Más allá de sus justificables imprecisiones sobre cuestiones que hacen a la técnica económica, lo que demuestra que no tiene laderos que la asesoren correctamente, el largo discurso que hizo el miércoles 9 de febrero la presidenta de la Nación Argentina para negar una vez más, en nombre de su gobierno, la existencia de la inflación, ha resultado al menos desmesurado en sus conceptos sobre el rol de las empresas, pero además peligroso, en cuanto a que refleja posturas que ya, tras la experiencia de la Convertibilidad, parecían haber sido superadas por la política y por la sociedad.
De ese extenso discurso, lo que resulta particularmente dañino para el ya deteriorado clima de negocios de la Argentina de hoy no ha sido de ninguna forma la recurrente insistencia gubernamental sobre el rol de los formadores de precios y la crítica a su presunta irresponsabilidad, por preferir ajustar por precios para "apropiarse" de la rentabilidad y no por sumar inversiones que mejoren los volúmenes de oferta. En este punto, la Presidenta jamás reconocerá que la falta de reglas de juego estables y el desapego por el mundo, le ha restado a la Argentina de los últimos años parte de la corriente inversora que han disfrutado los países vecinos.

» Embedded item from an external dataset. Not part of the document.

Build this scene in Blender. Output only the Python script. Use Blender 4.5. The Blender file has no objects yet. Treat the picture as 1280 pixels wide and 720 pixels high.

Pero lo más sensible de su exposición es que ella ha demostrado creer a rajatabla y con muchísimo orgullo en las bondades casi excluyentes de un modelo que se sustenta en el impulso a la demanda, “que sí es una política que depende del Estado”. Según la Presidenta, éste “tiene que garantizar la actividad económica, la Asignación Universal por Hijo, las políticas salariales… que han determinado un consumo como nunca se vio en la Argentina”, activismo que supone además que no debería traer ninguna consecuencia, aunque se trata casi de una novela que desafía no sólo las leyes de la economía, sino la memoria inflacionaria de los argentinos.
Cuando la Presidenta lamenta que los comerciantes y los empresarios se quejen porque aumentan los precios y porque luego le echan la culpa al Gobierno, se justifica diciendo: "yo no vendo nada, no produzco tomates, no vendo autos. No produzco acero, no produzco cemento...". Precisamente, esos mismos asesores que la dejan desguarnecida deberían explicarle que aquello que el Gobierno "vende" como un recurso monopólico resulta ser un insumo crítico para darle envión a la demanda agregada, la misma que defiende como el corazón del Plan: dinero.
Pero además, y como derivación de la cuestión inflacionaria estuvieron las manifestaciones referidas a la iniciativa de la CGT para avanzar sobre la distribución de las utilidades empresarias: “si la demanda salarial es una cuestión de carácter inflacionario, como pretenden algunos, vayamos a ver cómo está el tema de la rentabilidad de las ganancias, arreglamos por ese lado y no afectamos el tema de demanda salarial”, propuso la Presidenta, quizás porque un día antes el ministro de Trabajo, Carlos Tomada había señalado que no había margen para aumentar el mínimo no imponible del Impuesto a las Ganancias. Esta reivindicación de un tema que le interesa como bandera a Hugo Moyano, le da al dirigente gremial aire para reflotar en el Congreso el proyecto de su abogado, el diputado Héctor Recalde.
Casi como en una toma de posición a favor de los trabajadores, y después de haber ofrecido “discutir en serio” las cuestiones de la economía, la Presidenta rebobinó la apertura prometida, dejó en claro que escuchar a los empresarios o a las centrales empresarias pronunciarse acerca de los problemas de los precios le resultaba al menos “absurdo” y cerró su mensaje clausurando el debate con un “no estoy dispuesta a que los argentinos perdamos un solo minuto más en discusiones que ya deberían estar saldadas y que sin lugar a dudas las vamos a saldar democráticamente y como corresponde”.
El punto fatal de todo el problema, el que más parece irritar a la Presidenta, es que en todo este laberinto se nota con suma claridad que el fenómeno inflacionario resulta inherente al modelo, porque además de disciplinar a los beneficiarios de planes sociales, quienes quedan prisioneros de los ajustes, esencialmente licua los gastos del Estado. Admitir que la inflación existe, más allá de incendiar de inmediato a Guillermo Moreno y al sospechado INDEC y de sacar automáticamente a la superficie a millones de pobres, es consentir que no todo es un lecho de rosas, que la economía no está tan radiante como se pregona y que el modelo económico que tanto orgullo le produce a Cristina Fernández hace agua, al menos por un flanco esencial.
Al fin y al cabo, tan bueno no debe ser dicho modelo, porque ni Chile, ni Brasil ni Uruguay siguen sus reglas, mientras que sus gobiernos no le tienen miedo a un ajuste de tuercas cuando llega la ocasión.